Особенно удивляют нападки на Манэ, на одного из самых сильных представителей новых завоеваний. Нападать на него — значило бы не знать путей лучших старинных нарастаний. Борения Леонардо, Тициана, Джорджоне, Греко и других великих "завоевателей" достаточно должны бы показывать, по каким вехам жило творчество, а между тем при каждом новом явлении скрипит отжившая ржавчина.

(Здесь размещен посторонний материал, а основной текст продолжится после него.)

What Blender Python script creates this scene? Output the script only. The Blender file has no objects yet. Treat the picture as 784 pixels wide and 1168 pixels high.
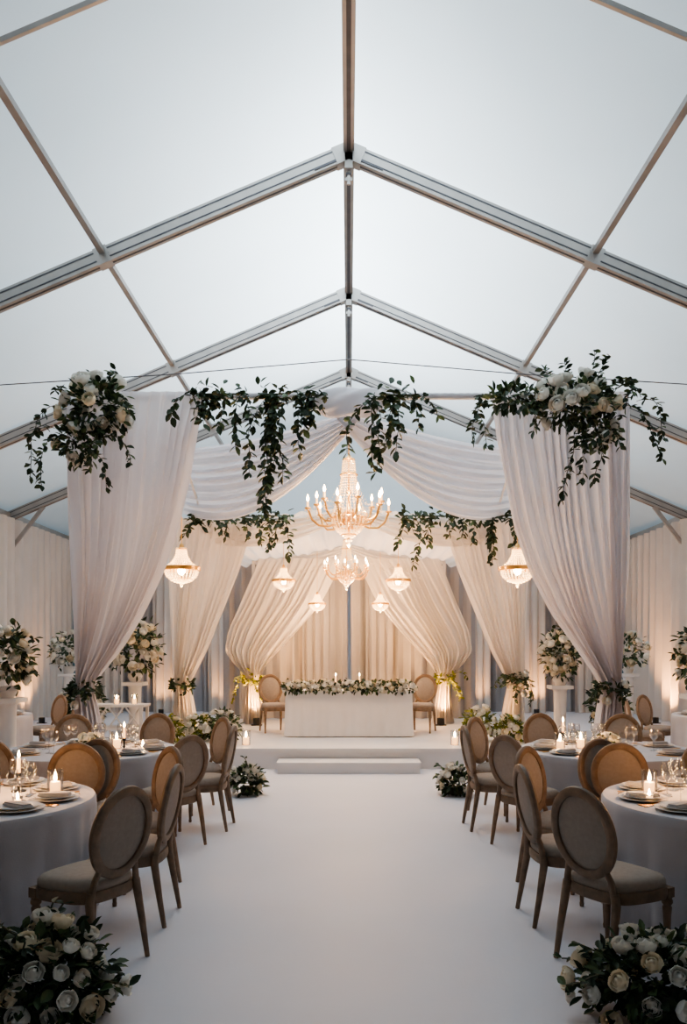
import bpy, math, random
import numpy as np
from mathutils import Vector, Matrix, Quaternion
R = random.Random(11)
pi = math.pi
scene = bpy.context.scene
COL = scene.collection
try: scene.view_settings.look = 'AgX - Medium High Contrast'
except Exception: pass

# ---------------------------------------------------------------- materials
def newmat(name):
    m = bpy.data.materials.new(name); m.use_nodes = True
    nt = m.node_tree; nt.nodes.clear()
    out = nt.nodes.new('ShaderNodeOutputMaterial')
    return m, nt, out

def mat(name, col, rough=0.6, metal=0.0, var=0.12, scale=8.0, bump=0.0, bscale=60, emis=None, estr=0.0, transl=0.0, transp=0.0, sheen=0.0, spec=0.5, tcol=None):
    m, nt, out = newmat(name)
    N, L = nt.nodes, nt.links
    tc = N.new('ShaderNodeTexCoord')
    nz = N.new('ShaderNodeTexNoise'); nz.inputs['Scale'].default_value = scale; nz.inputs['Detail'].default_value = 3
    L.new(tc.outputs['Object'], nz.inputs['Vector'])
    cr = N.new('ShaderNodeValToRGB')
    a = [max(0, c*(1-var)) for c in col]; b = [min(1, c*(1+var)) for c in col]
    cr.color_ramp.elements[0].position = .3; cr.color_ramp.elements[1].position = .7
    cr.color_ramp.elements[0].color = (*a, 1); cr.color_ramp.elements[1].color = (*b, 1)
    L.new(nz.outputs['Fac'], cr.inputs['Fac'])
    p = N.new('ShaderNodeBsdfPrincipled')
    L.new(cr.outputs['Color'], p.inputs['Base Color'])
    p.inputs['Roughness'].default_value = rough
    p.inputs['Metallic'].default_value = metal
    p.inputs['Specular IOR Level'].default_value = spec
    if sheen: p.inputs['Sheen Weight'].default_value = sheen
    if emis:
        p.inputs['Emission Color'].default_value = (*emis, 1); p.inputs['Emission Strength'].default_value = estr
    if bump:
        n2 = N.new('ShaderNodeTexNoise'); n2.inputs['Scale'].default_value = bscale
        L.new(tc.outputs['Object'], n2.inputs['Vector'])
        bp = N.new('ShaderNodeBump'); bp.inputs['Strength'].default_value = bump; bp.inputs['Distance'].default_value = .02
        L.new(n2.outputs['Fac'], bp.inputs['Height']); L.new(bp.outputs['Normal'], p.inputs['Normal'])
    sh = p.outputs[0]
    if transl:
        t = N.new('ShaderNodeBsdfTranslucent')
        if tcol: t.inputs['Color'].default_value = (*tcol, 1)
        else: L.new(cr.outputs['Color'], t.inputs['Color'])
        mx = N.new('ShaderNodeMixShader'); mx.inputs[0].default_value = transl
        L.new(sh, mx.inputs[1]); L.new(t.outputs[0], mx.inputs[2]); sh = mx.outputs[0]
    if transp:
        t = N.new('ShaderNodeBsdfTransparent')
        mx = N.new('ShaderNodeMixShader'); mx.inputs[0].default_value = transp
        L.new(sh, mx.inputs[1]); L.new(t.outputs[0], mx.inputs[2]); sh = mx.outputs[0]
    L.new(sh, out.inputs[0])
    return m

M_roof = mat('tent_membrane', (.74, .83, .88), .7, var=.03, scale=.6, transl=.75, spec=.1)
M_alu = mat('aluminium', (.40, .385, .37), .45, .6, var=.08, scale=4)
M_aludk = mat('aluminium_groove', (.10, .10, .11), .5, .5)
M_floor = mat('white_floor', (.70, .705, .76), .5, var=.02, scale=1.2, bump=.05, bscale=25, spec=.25)
M_stage = mat('stage_white', (.76, .75, .75), .45, var=.02, scale=2)
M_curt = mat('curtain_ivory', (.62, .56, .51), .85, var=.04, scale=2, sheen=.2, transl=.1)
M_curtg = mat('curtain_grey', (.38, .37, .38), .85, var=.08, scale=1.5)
M_sheer = mat('sheer_voile', (.80, .78, .81), .8, var=.02, scale=3, transl=.38, transp=.07, bump=.05, bscale=40, spec=.1)
M_sheerw = mat('sheer_voile_warm', (.84, .80, .76), .8, var=.02, scale=3, transl=.4, transp=.04, spec=.1)
M_wood = mat('limed_oak', (.22, .15, .10), .55, var=.25, scale=14, bump=.15, bscale=80)
M_linen = mat('linen_upholstery', (.35, .295, .25), .9, var=.06, scale=40, bump=.2, bscale=300)
M_cloth = mat('table_linen', (.56, .55, .58), .85, var=.03, scale=6, bump=.1, bscale=200, spec=.2)
M_clothw = mat('white_table_linen', (.82, .81, .81), .85, var=.02, scale=6, bump=.1, bscale=200, spec=.2)
M_porc = mat('porcelain', (.82, .80, .78), .2, var=.02)
M_nap = mat('napkin_grey', (.42, .40, .40), .9, var=.1)
M_gold = mat('antique_gold', (.80, .48, .17), .28, .9, var=.1)
M_black = mat('black_metal', (.02, .02, .022), .4, .3)
M_wax = mat('candle_wax_emissive', (.85, .75, .6), .5, var=.03, emis=(1, .45, .14), estr=3.0)  # emission put into the wax stands in for flame light soaking through
M_flame = mat('flame', (1, .8, .5), .5, emis=(1, .60, .25), estr=110)
M_bulb = mat('candle_bulb', (1, .85, .6), .5, emis=(1, .62, .28), estr=60)
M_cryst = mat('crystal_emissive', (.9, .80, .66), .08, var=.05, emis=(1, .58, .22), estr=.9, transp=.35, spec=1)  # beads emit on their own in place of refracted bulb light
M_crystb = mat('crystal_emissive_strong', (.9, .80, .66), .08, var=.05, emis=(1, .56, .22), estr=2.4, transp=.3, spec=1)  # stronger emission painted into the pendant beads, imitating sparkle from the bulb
M_petal = mat('white_petal', (.88, .86, .79), .6, var=.04, scale=12, transl=.2)
M_petalc = mat('cream_petal', (.86, .78, .61), .6, var=.05, scale=12, transl=.2)
M_leaf = mat('dark_leaf', (.028, .052, .024), .5, var=.5, scale=9, transl=.15)
M_leaf2 = mat('sage_leaf', (.085, .13, .055), .5, var=.4, scale=9, transl=.2)
M_leafy = mat('fresh_leaf', (.19, .21, .02), .5, var=.4, scale=9, transl=.3)
M_stem = mat('stem', (.05, .06, .03), .6)
M_plinth = mat('white_plinth', (.72, .70, .68), .5, var=.02)
def glassmat():
    m, nt, out = newmat('clear_glass'); N, L = nt.nodes, nt.links
    g = N.new('ShaderNodeBsdfGlossy'); g.inputs['Roughness'].default_value = .05
    t = N.new('ShaderNodeBsdfTransparent'); t.inputs[0].default_value = (.93, .94, .95, 1)
    lw = N.new('ShaderNodeLayerWeight'); lw.inputs[0].default_value = .35
    mm = N.new('ShaderNodeMath'); mm.operation = 'MULTIPLY_ADD'; mm.inputs[1].default_value = .7; mm.inputs[2].default_value = .06
    L.new(lw.outputs['Facing'], mm.inputs[0])
    mx = N.new('ShaderNodeMixShader'); L.new(mm.outputs[0], mx.inputs[0]); L.new(t.outputs[0], mx.inputs[1]); L.new(g.outputs[0], mx.inputs[2])
    L.new(mx.outputs[0], out.inputs[0]); return m
M_glass = glassmat()

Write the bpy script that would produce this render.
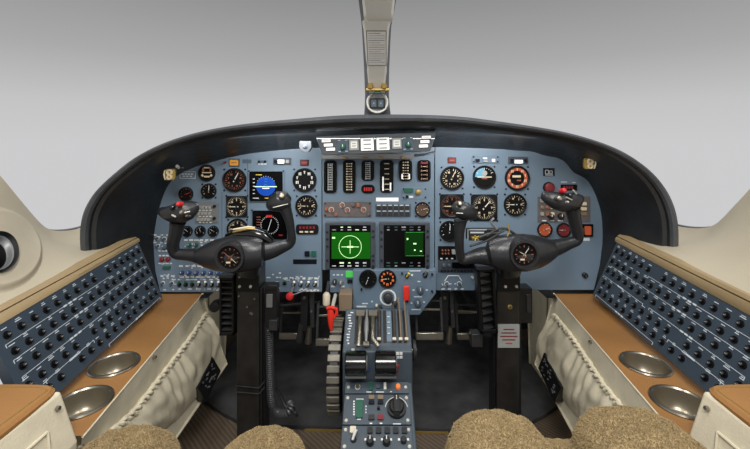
import bpy, math, random
from mathutils import Vector, Matrix, noise
random.seed(7)
for o in list(bpy.data.objects): bpy.data.objects.remove(o)
SC = bpy.context.scene; COL = SC.collection
# ---------------------------------------------------------------- camera, world, light
F, CX, CY, CZ = 380.0, 377.0, 145.0, 0.85      # focal length in px, principal point, eye height above floor
cam = bpy.data.cameras.new('camera'); camo = bpy.data.objects.new('camera', cam); COL.objects.link(camo)
cam.sensor_fit = 'HORIZONTAL'; cam.sensor_width = 36; cam.lens = F/750*36
cam.shift_x = -(CX-375)/750; cam.shift_y = (CY-224.5)/750
cam.clip_start = 0.01; camo.location = (0, 0, CZ); camo.rotation_euler = (math.pi/2, 0, 0); SC.camera = camo
w = bpy.data.worlds.new('world'); SC.world = w; w.use_nodes = True; nt = w.node_tree; nt.nodes.clear()
wo = nt.nodes.new('ShaderNodeOutputWorld'); bg = nt.nodes.new('ShaderNodeBackground'); tc = nt.nodes.new('ShaderNodeTexCoord')
sx = nt.nodes.new('ShaderNodeSeparateXYZ'); rp = nt.nodes.new('ShaderNodeValToRGB')
nt.links.new(tc.outputs['Generated'], sx.inputs[0]); nt.links.new(sx.outputs['Z'], rp.inputs[0])
nt.links.new(rp.outputs[0], bg.inputs[0]); nt.links.new(bg.outputs[0], wo.inputs[0]); bg.inputs[1].default_value = 1.0
e = rp.color_ramp.elements; e[0].position = 0.0; e[0].color = (.60, .60, .61, 1); e[1].position = 0.36; e[1].color = (.27, .27, .275, 1)
for ps, cc in ((.09, .55), (.2, .40), (.6, .45), (1.0, 1.1)):
    q = rp.color_ramp.elements.new(ps); q.color = (cc, cc, cc*1.01, 1)
def area(name, loc, tgt, size, power, col=(1, 1, 1)):
    l = bpy.data.lights.new(name, 'AREA'); l.shape = 'DISK'; l.size = size; l.energy = power; l.color = col
    o = bpy.data.objects.new(name, l); COL.objects.link(o); o.location = loc
    o.rotation_euler = (Vector(tgt)-Vector(loc)).to_track_quat('-Z', 'Y').to_euler(); return o
area('cabin_fill', (0, -.35, CZ+.75), (0, 1.0, CZ-.3), .45, 14, (1, .97, .92))  # added fill above and behind the camera, lifts the whole cabin
area('side_fill', (-.5, .35, CZ+.75), (-.1, 1.2, CZ-.4), .2, 4.5, (1, .98, .95))  # pair of overhead fills added to brighten side walls and panel
area('side_fill', (.5, .35, CZ+.75), (.1, 1.2, CZ-.4), .2, 4.5, (1, .98, .95))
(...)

Изучать! Изучать! Вот опять мы в теснинах. В Италию не поехать. В Париж письма не послать. Новых книг не получить. Не об открытиях, но о закрытиях слышно. Дожили до ликвидаций! Ликвидация, упразднение, незнание, одичание… А расцвет?
13 Октября 1940
"Из литературного наследия"
Предрассудки
Мысль взята под подозрение. История, археология, этнография — все не допущено. Легенда, сказка — отвергнуты. Все это вредно и недопустимо в искусстве, хотя бы и в частичном намеке. А вдруг репинские "Запорожцы" и суриковский "Ермак" окажутся этнографией?! Туда же попадут уборы венециановских поселян. Будет заподозрена врубелевская "Шехеразада". Уже не говорить о "Людовиках" Бенуа и сомовских фижмах. Конечно, Верещагин никогда не оправдается, да и "Московские боярыни" Рябушкина будут под вопросом.
Но к чему говорим о русском искусстве, когда предрассудки проползли повсюду? Что же делать с Гогеном, Галленом, Ходлером и множеством отличнейших художников? Уже не говорить о лучших старых мастерах, которым такие рассуждения и в мысли не приходили.